• _Aim_:
Write out the material exactly. Do not include the pictures.

• _Collected data_:
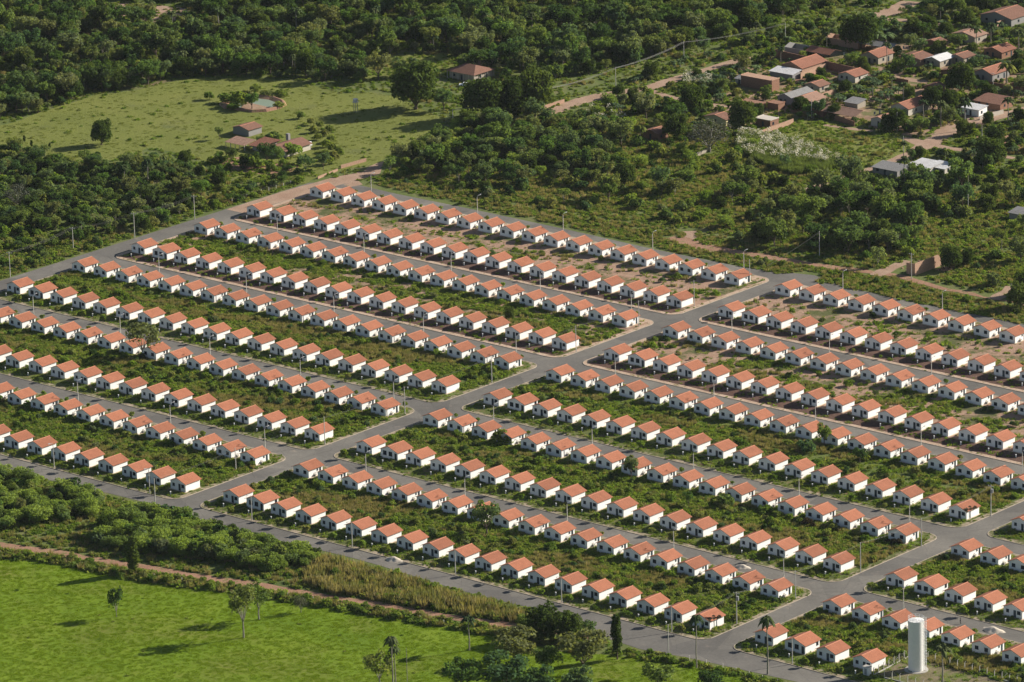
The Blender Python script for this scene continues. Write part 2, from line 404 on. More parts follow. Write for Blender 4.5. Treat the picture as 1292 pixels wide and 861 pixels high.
GM_DIRT = ground_mat('dirt', [(.3, (.29, .19, .135)), (.7, (.38, .27, .20))], .15, [(.3, (.14, .15, .05)), (.7, (.22, .17, .09))], .25, (.58, .68), .5)
GM_REDDIRT = ground_mat('red_dirt', [(.3, (.25, .135, .090)), (.7, (.37, .225, .155))], .2, [(.3, (.12, .13, .04)), (.7, (.18, .16, .06))], .4, (.52, .64), .5)
GM_GREENLOT = ground_mat('lot_green', [(.3, (.085, .125, .028)), (.55, (.12, .15, .040)), (.75, (.20, .175, .085))], .12, [(.3, (.26, .17, .11)), (.7, (.16, .11, .065))], .07, (.62, .7))
GM_DRYLOT = ground_mat('lot_dry', [(.3, (.075, .095, .030)), (.6, (.13, .12, .055)), (.8, (.20, .16, .09))], .12, [(.3, (.38, .26, .19)), (.7, (.28, .175, .12))], .06, (.43, .52))
GM_YARD = ground_mat('yard_soil', [(.3, (.085, .050, .040)), (.7, (.14, .085, .065))], .2, [(.3, (.34, .23, .17)), (.7, (.26, .18, .12))], .3, (.60, .68))  # maroon soil, darkened further to put the houses' shadow into its colour
GM_YARDGREEN = ground_mat('yard_green', [(.3, (.08, .11, .028)), (.7, (.13, .14, .045))], .2, [(.3, (.25, .16, .10)), (.7, (.20, .13, .08))], .3, (.54, .66))
GM_WALK = ground_mat('sidewalk_soil', [(.3, (.36, .25, .18)), (.7, (.50, .38, .29))], .35, [(.3, (.12, .13, .04)), (.7, (.17, .14, .06))], .3, (.55, .62), .3)
GM_WALKG = ground_mat('sidewalk_grass', [(.3, (.27, .22, .155)), (.7, (.38, .31, .23))], .35, [(.3, (.07, .10, .025)), (.7, (.12, .12, .04))], .22, (.44, .54), .3)
def asphalt():
    m, n, b = newmat('asphalt'); b.inputs['Roughness'].default_value = .9
    tc = N(n, 'ShaderNodeNewGeometry').outputs['Position']
    f = noise(n, .05, 5, .65, vec=tc); col = ramp(n, f, [(.3, (.108, .102, .093)), (.5, (.136, .129, .117)), (.72, (.178, .167, .149))])
    g = noise(n, .16, 6, .7, vec=tc); col = mix(n, ramp(n, g, [(.60, (0, 0, 0)), (.72, (.75, .75, .75))]), col, (.24, .20, .165))
    f3 = noise(n, 1.2, 5, .7, vec=tc); col = mix(n, 1.0, col, ramp(n, f3, [(.3, (.85, .85, .85)), (.7, (1.14, 1.14, 1.14))]), 'MULTIPLY')
    vr = N(n, 'ShaderNodeTexVoronoi'); vr.feature = 'DISTANCE_TO_EDGE'; vr.inputs['Scale'].default_value = .09; n.links.new(tc, vr.inputs['Vector'])
    col = mix(n, ramp(n, vr.outputs['Distance'], [(.0, (.35, .35, .35)), (.012, (0, 0, 0))]), col, (.06, .057, .052))
    vb = N(n, 'ShaderNodeTexVoronoi'); vb.inputs['Scale'].default_value = .055; n.links.new(tc, vb.inputs['Vector']); sv = N(n, 'ShaderNodeSeparateColor'); n.links.new(vb.outputs['Color'], sv.inputs[0])
    col = mix(n, 1.0, col, ramp(n, sv.outputs[0], [(.1, (.86, .86, .87)), (.9, (1.14, 1.13, 1.10))]), 'MULTIPLY')
    n.links.new(col, b.inputs['Base Color']); bump(n, b, f3, .2, .1); return m
ASPH = asphalt()
KERB = simple('kerb_concrete', (.38, .32, .25), .85, .25, .6)
CONC = simple('concrete', (.42, .40, .36), .85, .15, 1.0, .15)

def rough_outline(pts, step=5, amp=.8, closed=True):
    out = []; n = len(pts)
    for i in range(n if closed else n-1):
        a, b = Vector(pts[i]), Vector(pts[(i+1) % n]); L = (b-a).length; k = max(1, int(L/step)); nn = Vector((-(b-a).y, (b-a).x)).normalized()
        for j in range(k):
            q = a.lerp(b, j/k); w = float(nz(np.array([[q.x, q.y]]), 9)[0]+nz(np.array([[q.x, q.y]]), 3)[0]*.5)*amp
            out.append((q.x+nn.x*w, q.y+nn.y*w))
    return out
def sheet(name, pts, z, mat, rough=0.0, step=5):
    if rough: pts = rough_outline(pts, step, rough)
    me = bpy.data.meshes.new(name); me.from_pydata([(x, y, z) for x, y in pts], [], [tuple(range(len(pts)))]); me.materials.append(mat)
    bm = bmesh.new(); bm.from_mesh(me)
    bmesh.ops.recalc_face_normals(bm, faces=bm.faces)
    if bm.faces and list(bm.faces)[0].normal.z < 0: bmesh.ops.reverse_faces(bm, faces=bm.faces)
    bmesh.ops.triangulate(bm, faces=bm.faces, ngon_method='EAR_CLIP')
    bm.to_mesh(me); bm.free()
    return tag(link(name, me), kind='structure')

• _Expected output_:
The Blender Python script for this scene continues. Write part 2, from line 404 on. More parts follow. Write for Blender 4.5. Treat the picture as 1292 pixels wide and 861 pixels high.
GM_DIRT = ground_mat('dirt', [(.3, (.29, .19, .135)), (.7, (.38, .27, .20))], .15, [(.3, (.14, .15, .05)), (.7, (.22, .17, .09))], .25, (.58, .68), .5)
GM_REDDIRT = ground_mat('red_dirt', [(.3, (.25, .135, .090)), (.7, (.37, .225, .155))], .2, [(.3, (.12, .13, .04)), (.7, (.18, .16, .06))], .4, (.52, .64), .5)
GM_GREENLOT = ground_mat('lot_green', [(.3, (.085, .125, .028)), (.55, (.12, .15, .040)), (.75, (.20, .175, .085))], .12, [(.3, (.26, .17, .11)), (.7, (.16, .11, .065))], .07, (.62, .7))
GM_DRYLOT = ground_mat('lot_dry', [(.3, (.075, .095, .030)), (.6, (.13, .12, .055)), (.8, (.20, .16, .09))], .12, [(.3, (.38, .26, .19)), (.7, (.28, .175, .12))], .06, (.43, .52))
GM_YARD = ground_mat('yard_soil', [(.3, (.085, .050, .040)), (.7, (.14, .085, .065))], .2, [(.3, (.34, .23, .17)), (.7, (.26, .18, .12))], .3, (.60, .68))  # maroon soil, darkened further to put the houses' shadow into its colour
GM_YARDGREEN = ground_mat('yard_green', [(.3, (.08, .11, .028)), (.7, (.13, .14, .045))], .2, [(.3, (.25, .16, .10)), (.7, (.20, .13, .08))], .3, (.54, .66))
GM_WALK = ground_mat('sidewalk_soil', [(.3, (.36, .25, .18)), (.7, (.50, .38, .29))], .35, [(.3, (.12, .13, .04)), (.7, (.17, .14, .06))], .3, (.55, .62), .3)
GM_WALKG = ground_mat('sidewalk_grass', [(.3, (.27, .22, .155)), (.7, (.38, .31, .23))], .35, [(.3, (.07, .10, .025)), (.7, (.12, .12, .04))], .22, (.44, .54), .3)
def asphalt():
    m, n, b = newmat('asphalt'); b.inputs['Roughness'].default_value = .9
    tc = N(n, 'ShaderNodeNewGeometry').outputs['Position']
    f = noise(n, .05, 5, .65, vec=tc); col = ramp(n, f, [(.3, (.108, .102, .093)), (.5, (.136, .129, .117)), (.72, (.178, .167, .149))])
    g = noise(n, .16, 6, .7, vec=tc); col = mix(n, ramp(n, g, [(.60, (0, 0, 0)), (.72, (.75, .75, .75))]), col, (.24, .20, .165))
    f3 = noise(n, 1.2, 5, .7, vec=tc); col = mix(n, 1.0, col, ramp(n, f3, [(.3, (.85, .85, .85)), (.7, (1.14, 1.14, 1.14))]), 'MULTIPLY')
    vr = N(n, 'ShaderNodeTexVoronoi'); vr.feature = 'DISTANCE_TO_EDGE'; vr.inputs['Scale'].default_value = .09; n.links.new(tc, vr.inputs['Vector'])
    col = mix(n, ramp(n, vr.outputs['Distance'], [(.0, (.35, .35, .35)), (.012, (0, 0, 0))]), col, (.06, .057, .052))
    vb = N(n, 'ShaderNodeTexVoronoi'); vb.inputs['Scale'].default_value = .055; n.links.new(tc, vb.inputs['Vector']); sv = N(n, 'ShaderNodeSeparateColor'); n.links.new(vb.outputs['Color'], sv.inputs[0])
    col = mix(n, 1.0, col, ramp(n, sv.outputs[0], [(.1, (.86, .86, .87)), (.9, (1.14, 1.13, 1.10))]), 'MULTIPLY')
    n.links.new(col, b.inputs['Base Color']); bump(n, b, f3, .2, .1); return m
ASPH = asphalt()
KERB = simple('kerb_concrete', (.38, .32, .25), .85, .25, .6)
CONC = simple('concrete', (.42, .40, .36), .85, .15, 1.0, .15)

def rough_outline(pts, step=5, amp=.8, closed=True):
    out = []; n = len(pts)
    for i in range(n if closed else n-1):
        a, b = Vector(pts[i]), Vector(pts[(i+1) % n]); L = (b-a).length; k = max(1, int(L/step)); nn = Vector((-(b-a).y, (b-a).x)).normalized()
        for j in range(k):
            q = a.lerp(b, j/k); w = float(nz(np.array([[q.x, q.y]]), 9)[0]+nz(np.array([[q.x, q.y]]), 3)[0]*.5)*amp
            out.append((q.x+nn.x*w, q.y+nn.y*w))
    return out
def sheet(name, pts, z, mat, rough=0.0, step=5):
    if rough: pts = rough_outline(pts, step, rough)
    me = bpy.data.meshes.new(name); me.from_pydata([(x, y, z) for x, y in pts], [], [tuple(range(len(pts)))]); me.materials.append(mat)
    bm = bmesh.new(); bm.from_mesh(me)
    bmesh.ops.recalc_face_normals(bm, faces=bm.faces)
    if bm.faces and list(bm.faces)[0].normal.z < 0: bmesh.ops.reverse_faces(bm, faces=bm.faces)
    bmesh.ops.triangulate(bm, faces=bm.faces, ngon_method='EAR_CLIP')
    bm.to_mesh(me); bm.free()
    return tag(link(name, me), kind='structure')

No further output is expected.